Profughi da ricollocare La Corte Ue conferma

Il drastico calo degli arrivi dei migranti dalla Libia all'Italia ad agosto - meno 81% rispetto allo stesso mese del 2016 - e la sentenza della Corte di giustizia europea, che rigettando il ricorso di Ungheria e Slovacchia contro i ricollocamenti da Italia e Grecia, riafferma in pieno il principio di solidarietà europea nella gestione dei profughi e fanno tirare un sospiro di sollievo a Bruxelles e a Roma.

Ma c'è poco di cui stare tranquilli: dalle cancellerie di Budapest, Varsavia e Praga arrivano già nuove dichiarazioni di «guerra». L'unica capitale dei Visegrad a fare eccezione è Bratislava, che seppur critica, rispetterà la sentenza.
«La Corte di Giustizia Ue ha affermato che esiste un dovere e un vincolo di solidarietà. Non è un principio italiano o greco ma europeo», commenta il presidente della Repubblica Sergio Mattarella, mentre il ministro degli Esteri Angelino Alfano, nel rilevare: «la Corte di Giustizia ci dà ragione», sollecita «il superamento delle vecchie regole di Dublino». In effetti, non ci sono più alibi o ambiguità.

Gli Stati Ue dovranno partecipare alle relocation, e il dato politico cruciale, è che la sentenza della Corte Ue rafforza legalmente il sistema di quote di ridistribuzione obbligatorie, nei casi di emergenza, come strumento per far fronte alle situazioni di crisi. Il meccanismo è al centro del negoziato sulla proposta per riformare il regolamento di Dublino, finito nelle secche ormai da mesi, proprio per la netta opposizione dei Visegrad.

«Bisogna andare avanti con le relocation e le procedure d'infrazione» avviate, «contro chi non rispetta la decisione», incita il presidente del Parlamento europeo Antonio Tajani. Se non ci sarà ravvedimento, i governi «ribelli» non eviteranno «il deferimento alla Corte di giustizia», avverte il commissario Ue alla migrazione Dimitris Avramopoulos.

Ma Ungheria, Polonia e Repubblica Ceca sembrano ben lontane dal voler abbassare la testa. Il ministro degli Esteri ungherese Pèter Szijjarto definisce la decisione della Corte Ue «oltraggiosa e irresponsabile.
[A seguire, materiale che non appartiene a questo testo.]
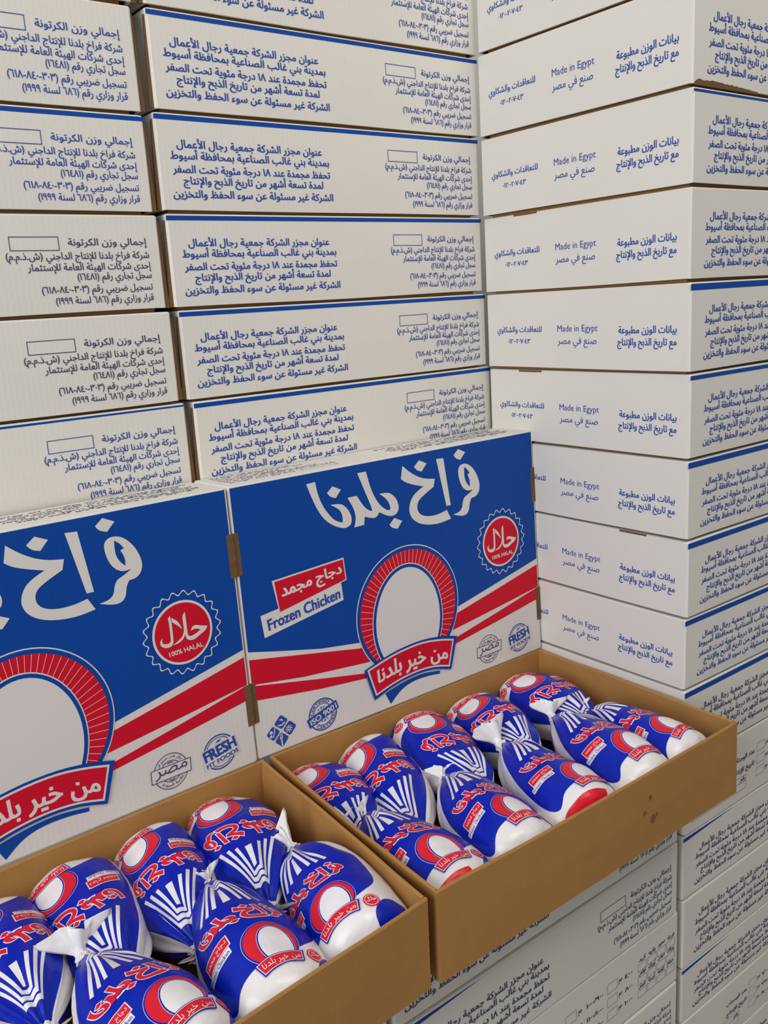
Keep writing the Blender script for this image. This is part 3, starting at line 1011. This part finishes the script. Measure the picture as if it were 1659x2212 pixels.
def tray(label, rim, base, zb, stain=False):
    """rim / base: FL, FR, BR, BL corners in plan"""
    t = empty('open_tray', label, 'tray', 'open kraft trays', Matrix.Translation((*(Vector(base[0]) + Vector(base[2])) / 2, zb)))
    org = (Vector(base[0]) + Vector(base[2])) / 2
    th = .0045

    def loc(p, z):
        return Vector((p[0] - org.x, p[1] - org.y, z))
    H = RIM - zb
    cen_r = sum((Vector(p) for p in rim), Vector((0, 0))) / 4
    names = ('front_wall', 'side_wall', 'back_wall', 'side_wall')
    for k in range(4):
        a, b = k, (k + 1) % 4
        n_in = Vector((-(rim[b][1] - rim[a][1]), rim[b][0] - rim[a][0])).normalized()
        bm = bmesh.new()
        n = 14
        rows = []
        d = (Vector(rim[b]) - Vector(rim[a])).normalized()
        trim = th * (0.0 if k in (0, 2) else 1.02)
        for i in range(n + 1):
            s = i / n
            pr = Vector(rim[a]) + d * trim + (Vector(rim[b]) - Vector(rim[a]) - d * 2 * trim) * s
            pb = Vector(base[a]) + d * trim + (Vector(base[b]) - Vector(base[a]) - d * 2 * trim) * s
            sag = -.0012 * math.sin(math.pi * s) * (1 + .5 * math.sin(7 * s + k)) + .0004 * math.sin(19 * s + 2 * k)
            out_b = n_in * (-.0022 * math.sin(math.pi * s))
            pr = pr + out_b
            r = []
            for q, z in ((pb, 0), ((pb + pr) / 2 + out_b * .5, H * .5), (pr, H - .0018 + sag)):
                r.append(bm.verts.new(loc(q, z)))
            r.append(bm.verts.new(loc(pr + n_in * .0012, H + sag)))
            r.append(bm.verts.new(loc(pr + n_in * (th - .0012), H + sag)))
            for q, z in ((pr + n_in * th, H - .0018 + sag), ((pb + pr) / 2 + out_b * .5 + n_in * th, H * .5), (pb + n_in * th, 0)):
                r.append(bm.verts.new(loc(q, z)))
            rows.append(r)
        for i in range(n):
            for j in range(len(rows[0])):
                j2 = (j + 1) % len(rows[0])
                bm.faces.new((rows[i][j], rows[i + 1][j], rows[i + 1][j2], rows[i][j2]))
        bm.faces.new(rows[0])
        bm.faces.new(rows[-1][::-1])
        bmesh.ops.recalc_face_normals(bm, faces=bm.faces)
        w = link_mesh(names[k], bm_mesh(names[k], bm, ['kraft'], smooth=False), t)
        if k == 0 and stain:
            F = Flat()
            rnd = random.Random(4)
            for sx, hz, rx, rz in ((.365, .0790, .0035, .0046), (.353, .0600, .0030, .0036), (.352, .0585, .0016, .0016), (.371, .0440, .0052, .0080), (.379, .0480, .0022, .0030)):
                F.poly(soften([(sx + rx * math.cos(a * .7) * rnd.uniform(.7, 1.1), hz + rz * math.sin(a * .7) * rnd.uniform(.7, 1.1)) for a in range(9)], 80), 'kraft_stain', 1)
            fn = lambda s, z, l: loc(Vector(base[0]) + (Vector(base[1]) - Vector(base[0])) * (s / .57) + Vector((0, -.0040)), z)
            Lf = (Vector(base[1]) - Vector(base[0]))

            def fn(s, z, l):
                u = s / .57
                q = z / H
                pb = Vector(base[0]) + Lf * u
                pr = Vector(rim[0]) + (Vector(rim[1]) - Vector(rim[0])) * u
                ob = .0022 * math.sin(math.pi * u)
                # same bow as the wall: 0 at the base, 1.0 at mid height, 1.0 at the rim
                mid = (pb + pr + Vector((0, -ob))) / 2 + Vector((0, -ob)) * .5
                top = pr + Vector((0, -ob))
                p = pb + (mid - pb) * (q * 2) if q < .5 else mid + (top - mid) * (q * 2 - 1)
                return loc(p + Vector((0, -.0005)), z)
            link_mesh('grease_spots', F.build('grease_spots', fn, ['kraft_stain']), w)
    # base sheet
    bm = bmesh.new()
    ins = [Vector(p) * .99 + cen_r * .01 for p in base]
    lo = [bm.verts.new(loc(p, .0)) for p in ins]
    hi = [bm.verts.new(loc(p, .004)) for p in ins]
    bm.faces.new(lo[::-1])
    bm.faces.new(hi)
    for i in range(4):
        bm.faces.new((lo[i], lo[(i + 1) % 4], hi[(i + 1) % 4], hi[i]))
    link_mesh('base', bm_mesh('base', bm, ['kraft']), t)
    return t


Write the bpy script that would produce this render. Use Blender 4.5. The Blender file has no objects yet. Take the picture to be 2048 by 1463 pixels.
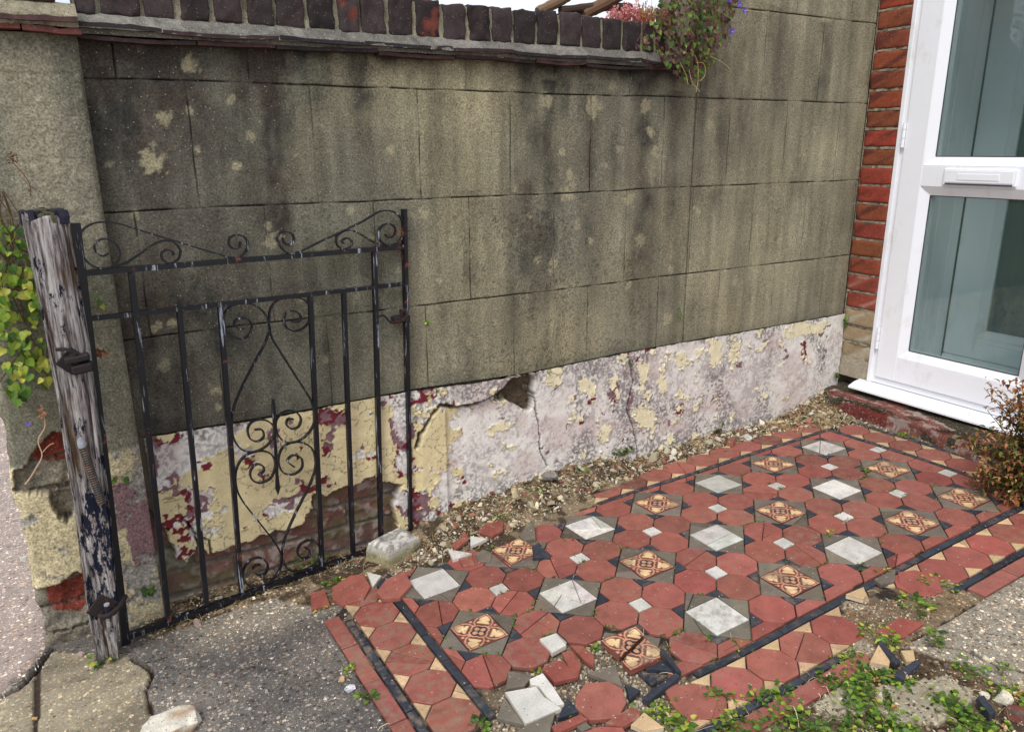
import bpy, bmesh, math, random
import numpy as np
from mathutils import Vector
random.seed(7); RNG = np.random.default_rng(7)
SC = bpy.context.scene
COL = SC.collection

# ---------------------------------------------------------------- camera
F = 1527.31
RM = np.array([[0.860639, -0.509162, -0.007442], [-0.145741, -0.232292, -0.961665], [0.487915, 0.828731, -0.274125]])
CM = np.array([-0.77017, -1.75402, 1.17089])
cam_d = bpy.data.cameras.new('camera'); cam = bpy.data.objects.new('camera', cam_d); COL.objects.link(cam)
cam_d.sensor_width = 36.0; cam_d.lens = F / 2048 * 36.0; cam_d.clip_start = 0.02; cam_d.clip_end = 500
from mathutils import Matrix
m3 = Matrix((RM[0], -RM[1], -RM[2])).transposed()
cam.matrix_world = Matrix.Translation(Vector(CM)) @ m3.to_4x4()
SC.camera = cam
SC.render.resolution_x = 1024; SC.render.resolution_y = 731

# ---------------------------------------------------------------- light
SUN_EL, SUN_AZ = math.radians(50), math.radians(231)      # azimuth clockwise from +Y
w = bpy.data.worlds.new('World'); SC.world = w; w.use_nodes = True
nt = w.node_tree; bg = nt.nodes['Background']
sky = nt.nodes.new('ShaderNodeTexSky'); sky.sky_type = 'NISHITA'; sky.sun_disc = False
sky.sun_elevation = SUN_EL; sky.sun_rotation = SUN_AZ; sky.air_density = 0.9; sky.dust_density = 3.5; sky.ozone_density = 1.0
wtc = nt.nodes.new('ShaderNodeTexCoord'); wn = nt.nodes.new('ShaderNodeTexNoise'); wn.inputs['Scale'].default_value = 2.2; wn.inputs['Detail'].default_value = 6
wr = nt.nodes.new('ShaderNodeValToRGB'); wr.color_ramp.elements[0].position = .30; wr.color_ramp.elements[1].position = .52; wr.color_ramp.elements[0].color = (.45, .45, .45, 1); wr.color_ramp.elements[1].color = (1, 1, 1, 1)
wm = nt.nodes.new('ShaderNodeMix'); wm.data_type = 'RGBA'; wm.inputs[7].default_value = (6.0, 6.35, 7.0, 1)      # bright broken cloud over the blue
nt.links.new(wtc.outputs['Generated'], wn.inputs['Vector']); nt.links.new(wn.outputs['Fac'], wr.inputs[0]); nt.links.new(wr.outputs[0], wm.inputs[0]); nt.links.new(sky.outputs[0], wm.inputs[6])
nt.links.new(wm.outputs[2], bg.inputs[0]); bg.inputs[1].default_value = 0.12
sd = bpy.data.lights.new('sun', 'SUN'); sd.energy = 1.5; sd.angle = math.radians(24); sd.color = (1.0, 0.965, 0.92)
so = bpy.data.objects.new('sun', sd); COL.objects.link(so)
dv = Vector((math.sin(SUN_AZ) * math.cos(SUN_EL), math.cos(SUN_AZ) * math.cos(SUN_EL), math.sin(SUN_EL)))
so.rotation_euler = dv.to_track_quat('Z', 'Y').to_euler(); so.location = dv * 8
SC.view_settings.view_transform = 'Standard'; SC.view_settings.look = 'None'
SC.view_settings.exposure = 0.5; SC.view_settings.gamma = 1.0

# ---------------------------------------------------------------- measured geometry: pixel rays met with real planes
GA, GB = 0.0352, -0.0115           # the path rises gently towards the door
YW, XD = 0.315, 2.13               # wall face and door plane
def ray(x, y):
    return np.array([(x - 1024) / F, (y - 731.5) / F, 1.0]) @ RM
def gz(x, y): return GA * x + GB * y
def G(px, py, h=0.0):
    d = ray(px, py); n = np.array([-GA, -GB, 1.0]); t = (h - n @ CM) / (n @ d); return CM + t * d
def W(px, py, y=YW):
    d = ray(px, py); t = (y - CM[1]) / d[1]; return CM + t * d
def D(px, py, x=XD):
    d = ray(px, py); t = (x - CM[0]) / d[0]; return CM + t * d
def PLN(px, py, P, Q):
    P = np.array(P, float); Q = np.array(Q, float); n = np.cross(Q - P, [0, 0, 1.0]); d = ray(px, py)
    t = (n @ (P - CM)) / (n @ d); return CM + t * d
def lin(r, g, b):
    c = np.array([r, g, b], float) / 255
    return np.where(c <= 0.04045, c / 12.92, ((c + 0.055) / 1.055) ** 2.4)

# ---------------------------------------------------------------- numpy noise
def _h(ix, iy, s):
    h = (ix.astype(np.int64) * 374761393 + iy.astype(np.int64) * 668265263 + s * 974634777) & 0x7fffffff
    h = ((h ^ (h >> 13)) * 1274126177) & 0x7fffffff
    return ((h ^ (h >> 16)) & 0xffff) / 65535.0
def vn(x, y, s=0):
    x = np.asarray(x, float); y = np.asarray(y, float)
    ix = np.floor(x); iy = np.floor(y); fx = x - ix; fy = y - iy
    fx = fx * fx * (3 - 2 * fx); fy = fy * fy * (3 - 2 * fy)
    a = _h(ix, iy, s); b = _h(ix + 1, iy, s); c = _h(ix, iy + 1, s); d = _h(ix + 1, iy + 1, s)
    return (a * (1 - fx) + b * fx) * (1 - fy) + (c * (1 - fx) + d * fx) * fy
def fbm(x, y, s=0, o=4):
    r = 0; a = 0.5; t = 0
    for k in range(o):
        r = r + a * vn(np.asarray(x) * 2 ** k + 17.3 * k, np.asarray(y) * 2 ** k - 9.1 * k, s + k); t += a; a *= 0.5
    return r / t
def worley(x, y, s=0):
    ix = np.floor(x); iy = np.floor(y)
    f1 = np.full(np.shape(x), 9.0); f2 = f1.copy(); cx = np.zeros(np.shape(x)); cy = cx.copy()
    for a in (-1, 0, 1):
        for b in (-1, 0, 1):
            qx = ix + a + _h(ix + a, iy + b, s); qy = iy + b + _h(ix + a, iy + b, s + 5)
            d = np.hypot(x - qx, y - qy); n = d < f1
            f2 = np.where(n, f1, np.minimum(f2, d)); cx = np.where(n, qx, cx); cy = np.where(n, qy, cy); f1 = np.where(n, d, f1)
    return f1, f2, cx, cy
def sm(a, b, v): t = np.clip((v - a) / (b - a), 0, 1); return t * t * (3 - 2 * t)
def inpoly(x, y, P):
    r = np.zeros(np.shape(x), bool); n = len(P)
    for i in range(n):
        x1, y1 = P[i][:2]; x2, y2 = P[(i + 1) % n][:2]
        if y1 == y2: continue
        c = ((y1 > y) != (y2 > y)) & (x < (x2 - x1) * (y - y1) / (y2 - y1) + x1); r ^= c
    return r
def mixc(A, B, f): return A * (1 - f[..., None]) + B * f[..., None]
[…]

È politica, non giuridica, e minaccia il futuro e la sicurezza dell'Europa». La premier polacca Beata Szydlo fa sapere che «non cambia la posizione del governo sulle politiche di immigrazione». Mentre il presidente ceco Milos Zeman è dell'opinione che la Repubblica ceca non debba piegarsi: meglio rinunciare ai finanziamenti europei, che sottoporsi al meccanismo delle quote di migranti.

Unica voce fuori dal coro è la Slovacchia. Il capo della diplomazia di Bratislava ha fatto sapere che la cancelleria si adeguerà, anche se resta convinta che le quote non funzionano.
«Chi non accetta di ricollocare calpesta i principi costituenti del progetto europeo», sottolinea il sottosegretario alle Politiche Ue Sandro Gozi, facendo presente che l'Italia continuerà a chiedere la chiusura dei rubinetti dei fondi strutturali per «i Paesi che si chiamano fuori». «Non si può essere europeisti quando si va all'incasso e nazionalisti quando si dovrebbe offrire solidarietà».